:: GIVEN DATA ::
— Begin —
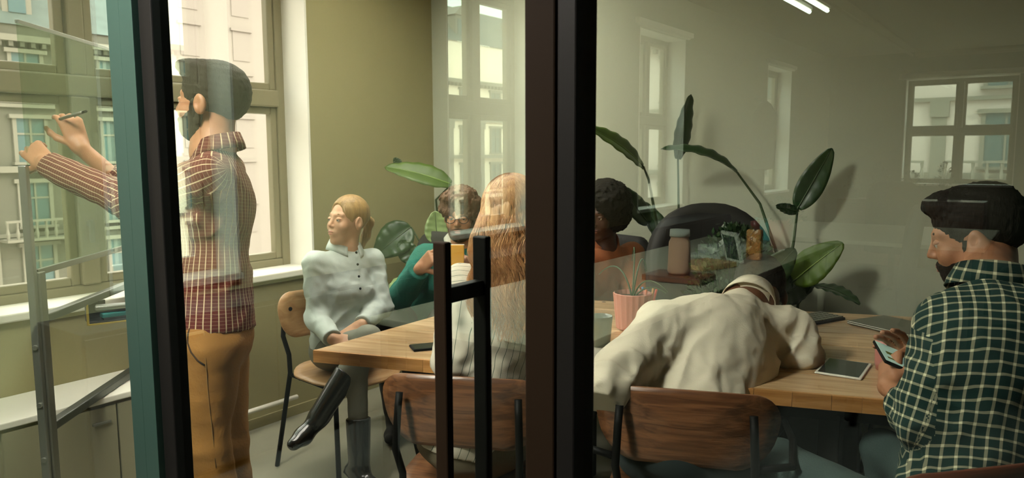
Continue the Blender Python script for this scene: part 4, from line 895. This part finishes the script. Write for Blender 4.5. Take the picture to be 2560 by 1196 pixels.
def wiper(off, a, m, label):
    o = empty('board_wiper', t0+RB0@V3(*off), 0, label, 'board wiper'); R = RB0@rotz(a)
    f = MB(); f.box((-.055, -.022, -.012), (.055, .022, .006), R); f.build('body', m, o, bev=.005); f = MB(); f.box((-.05, -.019, -.02), (.05, .019, -.011), R); f.build('felt', MT['rubber'], o, bev=.002)
wiper((.03, -.018, -.001), .1, mat('teal_plastic', (.02, .16, .15), .4), 'teal board wiper lying lowest in the tray on the board rail')
wiper((.015, -.01, .027), -.15, MT['steel'], 'silver grey board wiper on top of the teal one')
f = MB(); a_ = t0+RB0@V3(.07, -.02, .0); b_ = a_+RH*.09+FH*.06; f.tube([a_, b_], .006, 10); f.build('marker_pen', MT['white'], None, smooth=True, label='white marker pen sticking out of the tray on the board rail', cat='pen')

# ------------------------------------------------------------------ low cabinet under the window
cb = empty('low_cabinet', (XW+.14, .40, 0), 0, 'long low white cabinet against the wall under the window', 'cabinet')
f = MB(); f.box((-.138, -.36, .03), (.16, .45, .44)); f.build('body', MT['cabinet'], cb, bev=.003)
f = MB(); f.box((-.138, -.375, .44), (.185, .46, .465)); f.build('top', MT['sill'], cb, bev=.004)
for y in (-.35, .052):
    f = MB(); f.box((.161, y, .05), (.176, y+.395, .425)); d = f.build('door', MT['cabinet'], cb, bev=.002); f = MB(); f.box((.176, y+.3, .36), (.186, y+.37, .37)); f.build('handle', MT['alu'], d, bev=.002)

# ------------------------------------------------------------------ things on the table
def phone(loc, R, label, on=False):
    o = empty('smartphone', loc, 0, label, 'phone')
    f = MB(); f.box((-.036, -.074, -.004), (.036, .074, .004), R); f.build('body', MT['black'], o, bev=.003)
    f = MB(); f.box((-.033, -.069, .0035), (.033, .069, .0045), R); s = f.build('screen', MT['screen_on'] if on else MT['screen_off'], o)
    return o, s
MT['screen_off'] = mat('screen_off', (.02, .03, .028), .12); MT['screen_on'] = mat('screen_on', (.42, .62, .52), .3, emit=.35); MT['screen_pic'] = mat('picture_green', (.10, .12, .02), .4, emit=.2)
Tz = rotz(ang)
phone(PZ(1082, 866, .7545), rotz(ang-.9), 'black smartphone lying on the table by the striped sleeve')
pl_ = P(2232, 893, 1.845); Rp = np.stack([nrm(RH*.85-FH*.2-ZU*.35), nrm(FH*.75+ZU*.35-RH*.55), ZU], 1); Rp[:, 1] = nrm(Rp[:, 1]-Rp[:, 0]*(Rp[:, 0]@Rp[:, 1])); Rp[:, 2] = np.cross(Rp[:, 0], Rp[:, 1])
po, scr = phone(pl_, Rp, 'lit smartphone held by the man in the checked shirt', True)
f = MB()
for x, y, w, h in ((-.01, .0, .018, .02), (.005, -.025, .02, .014), (.012, .02, .012, .016), (-.015, -.04, .016, .012)): f.box((x-w/2, y-h/2, .0046), (x+w/2, y+h/2, .005), Rp)
f.build('picture', MT['screen_pic'], scr, world=False)
def tablet(loc, rz_, w, h, label):
    o = empty('tablet', loc, rz_, label, 'tablet'); f = MB(); f.box((-w/2, -h/2, 0), (w/2, h/2, .006)); f.build('tablet_body', MT['white'], o, bev=.003)
    f = MB(); f.box((-w/2+.008, -h/2+.008, .006), (w/2-.008, h/2-.008, .0068)); f.build('screen', MT['screen_off'], o)
tablet(V3(-.495, 1.425, .7505), .04, .128, .186, 'white framed tablet lying on the table in front of the checked shirt man')
lp = empty('laptop', V3(-.446, 2.096, .7505), math.radians(-27), 'closed slim silver laptop near the far edge of the table', 'laptop')
f = MB(); f.box((-.15, -.105, .002), (.15, .105, .009)); f.build('base', MT['alu'], lp, bev=.003); f = MB(); f.box((-.15, -.105, .0095), (.15, .105, .015)); f.build('lid', MT['alu'], lp, bev=.003)
kb = empty('keyboard', V3(-.762, 2.033, .7505), math.radians(67), 'slim grey keyboard beside the white shirt shoulder', 'keyboard')
f = MB(); f.box((-.15, -.06, 0), (.15, .06, .010)); f.build('base', MT['rubber'], kb, bev=.003); k0 = None
for r in range(5):
    for c in range(14):
        if k0 is None: f = MB(); f.box((-.0085, -.0085, 0), (.0085, .0085, .004)); k0 = f.build('key', MT['alu'], kb); q = k0
        else: q = k0.copy(); COL.objects.link(q); q.parent = kb
        q.location = (-.137+c*.0211, -.044+r*.022, .0105)
f = MB(); f.lathe([(.0001, 0), (.033, 0), (.040, .09), (.0415, .108), (.039, .108), (.036, .085), (.030, .006), (.0001, .006)], (0, 0, 0)); gl_ = f.build('tumbler', mat('cup_grey', (.42, .48, .42), .3), None, smooth=True, label='pale grey tumbler on the table right of the dark post', cat='cup'); gl_.location = tuple(PZ(1500, 868, .7505))
mg = empty('mug', PZ(2222, 925, .7505), 0, 'pink mug just behind the lit phone', 'cup')
MT['pink'] = mat('pink_ceramic', (.50, .20, .16), .4)
f = MB(); f.lathe([(.0001, 0), (.036, 0), (.040, .02), (.041, .10), (.038, .10), (.036, .01), (.0001, .008)]); f.build('body', MT['pink'], mg, smooth=True)
f = MB(); f.tube(bez((.038, 0, .08), (.085, 0, .05), (.038, 0, .02), 10), .005, 8); f.build('handle', MT['pink'], mg, smooth=True)
# ribbed pink pot with a small plant, pen pot, clip
pp = empty('potted_plant', PZ(1580, 822, .7505), 0, 'small plant in a ribbed pink pot on the table', 'plant')
n = 40; prof = [(.052, 0), (.058, .005), (.070, .135), (.066, .137), (.062, .12)]; f = MB(); vs = [(r*(1+.03*(k % 2))*math.cos(2*math.pi*k/n), r*(1+.03*(k % 2))*math.sin(2*math.pi*k/n), z) for r, z in prof for k in range(n)]
f.add(vs, [(i*n+k, i*n+(k+1) % n, (i+1)*n+(k+1) % n, (i+1)*n+k) for i in range(4) for k in range(n)]+[tuple(range(n))[::-1]]); f.build('pot', MT['pink'], pp)
f = MB(); f.lathe([(.0001, .115), (.062, .115), (.062, .118), (.0001, .12)]); f.build('soil', MT['soil'], pp)
for k, (dx_, dy_, h_) in enumerate(((-.16, .02, .11), (.16, -.03, .07), (-.05, .06, .20), (.02, .05, .15), (.10, .05, .02))):
    f = MB(); f.tube(bez((0, 0, .11), (dx_*.35, dy_, .16+h_*1.2), (dx_, dy_*1.5, .12+h_*.6), 12), [.004-.0002*i for i in range(12)], 6); f.build('stem', MT['stem'], pp, smooth=True)
pc = empty('pen_pot', PZ(1618, 812, .7505), 0, 'black pen pot with coloured pens beside the ribbed pink pot', 'pen pot'); f = MB(); f.lathe([(.0001, 0), (.032, 0), (.034, .08), (.031, .08), (.029, .005), (.0001, .005)]); f.build('pot', MT['rubber'], pc, smooth=True)
for k, (c_, a) in enumerate((((.5, .04, .02), 0), ((.55, .3, .12), 1.4), ((.02, .12, .3), 2.6), ((.6, .55, .4), 3.7), ((.5, .1, .03), 5))):
    lb_ = ('red', 'orange', 'blue', 'cream', 'rust')[k]
    f = MB(); p0 = OFF[pc.name]+V3(.006*math.cos(a), .006*math.sin(a), .01); f.tube([p0, p0+V3(.03*math.cos(a), .03*math.sin(a), .13)], .0045, 8); f.build('pencil', mat('pencil_'+lb_, c_, .5), None, smooth=True, label=lb_+' pencil standing in the black pen pot on the table', cat='pencil', group='pencils in the pen pot')
f = MB(); f.box((-.012, -.008, 0), (.012, .008, .035)); f.tube([(0, 0, .03), (.0, .02, .05), (0, .04, .02)], .003, 6); hl = f.build('highlighter', mat('teal_cap', (.0, .27, .27), .4), None, bev=.003, label='stubby teal cap lying left of the grey tumbler', cat='marker'); hl.location = tuple(PZ(1472, 862, .7505))
f = MB(); f.box((-.105, -.15, 0), (.105, .15, .006)); nb_ = f.build('notebook', MT['white'], None, bev=.002, label='white notepad under the bent man\'s left arm', cat='notebook'); nb_.location = tuple(PZ(1560, 900, .7505)); nb_.rotation_euler = (0, 0, ang+.2)

# ------------------------------------------------------------------ tall paddle leaved plants
def blade(base, tip, width, nrml, bend=.0, curl=.25, fold=.3):
    base, tip = np.asarray(base), np.asarray(tip); ax = tip-base; L = np.linalg.norm(ax); ax = ax/L; s = nrm(np.cross(ax, nrml)); nn = np.cross(s, ax); m, nU = 26, 9; vs = []
    for i in range(m):
        t = i/(m-1); w = width/2*(math.sin(math.pi*min(1, t*.93+.02)**.72)**.75)*(1 if t < .97 else .35)
        c = base+ax*L*t+nn*(-bend*L*4*t*(1-t)+bend*L*0)
        for j in range(nU):
            u = -1+2*j/(nU-1); rip = .003*math.sin(t*34+u*2)*abs(u); vs.append(c+s*u*w+nn*(fold*abs(u)*w-curl*u*u*w+rip))
    fs = [(i*nU+j, i*nU+j+1, (i+1)*nU+j+1, (i+1)*nU+j) for i in range(m-1) for j in range(nU-1)]
    mid = [base+ax*L*t+nn*(-bend*L*4*t*(1-t)+.002) for t in np.linspace(0, .95, 12)]
    return vs, fs, mid
def leaf(plant, base, tip, width, nrml, m, stem=None, bend=.05, curl=.2, fold=.35, sr=.006):
    vs, fs, mid = blade(base, tip, width, nrml, bend, curl, fold); f = MB(); f.add(vs, fs); o = f.build('leaf', m, plant, smooth=True, world=True)
    sd_ = o.modifiers.new('solid', 'SOLIDIFY'); sd_.thickness = .0015
    f = MB(); f.tube(mid, [.0035-.00022*i for i in range(12)], 6); f.build('midrib', MT['leafrib'] if m is MT['leaf'] else MT['stem'], o, smooth=True, world=True)
    if stem is not None:
        f = MB(); f.tube(stem+[mid[0], mid[1]], [sr*1.5]*(len(stem)-1)+[sr, sr*.8, sr*.5], 8); f.build('stem', MT['stem'], plant, smooth=True, world=True)
def pot(plant, c, r, h, m):
    f = MB(); f.lathe([(.0001, 0), (r*.78, 0), (r*.82, .01), (r, h), (r*.93, h), (r*.92, h-.03), (.0001, h-.03)], (0, 0, 0)); f.build('pot', m, plant, smooth=True); f = MB(); f.lathe([(.0001, h-.028), (r*.9, h-.028), (r*.9, h-.024), (.0001, h-.022)]); f.build('soil', MT['soil'], plant)
FHm, RHm = -FH, RH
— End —
:: INSTRUCTION ::
Repeat the listing above exactly from its first line to the line containing "f = MB(); a_ = t0+RB0@V3(.07, -.02, .0);", both included, and omit the pictures.

:: REPLY ::
Continue the Blender Python script for this scene: part 4, from line 895. This part finishes the script. Write for Blender 4.5. Take the picture to be 2560 by 1196 pixels.
def wiper(off, a, m, label):
    o = empty('board_wiper', t0+RB0@V3(*off), 0, label, 'board wiper'); R = RB0@rotz(a)
    f = MB(); f.box((-.055, -.022, -.012), (.055, .022, .006), R); f.build('body', m, o, bev=.005); f = MB(); f.box((-.05, -.019, -.02), (.05, .019, -.011), R); f.build('felt', MT['rubber'], o, bev=.002)
wiper((.03, -.018, -.001), .1, mat('teal_plastic', (.02, .16, .15), .4), 'teal board wiper lying lowest in the tray on the board rail')
wiper((.015, -.01, .027), -.15, MT['steel'], 'silver grey board wiper on top of the teal one')
f = MB(); a_ = t0+RB0@V3(.07, -.02, .0); b_ = a_+RH*.09+FH*.06; f.tube([a_, b_], .006, 10); f.build('marker_pen', MT['white'], None, smooth=True, label='white marker pen sticking out of the tray on the board rail', cat='pen')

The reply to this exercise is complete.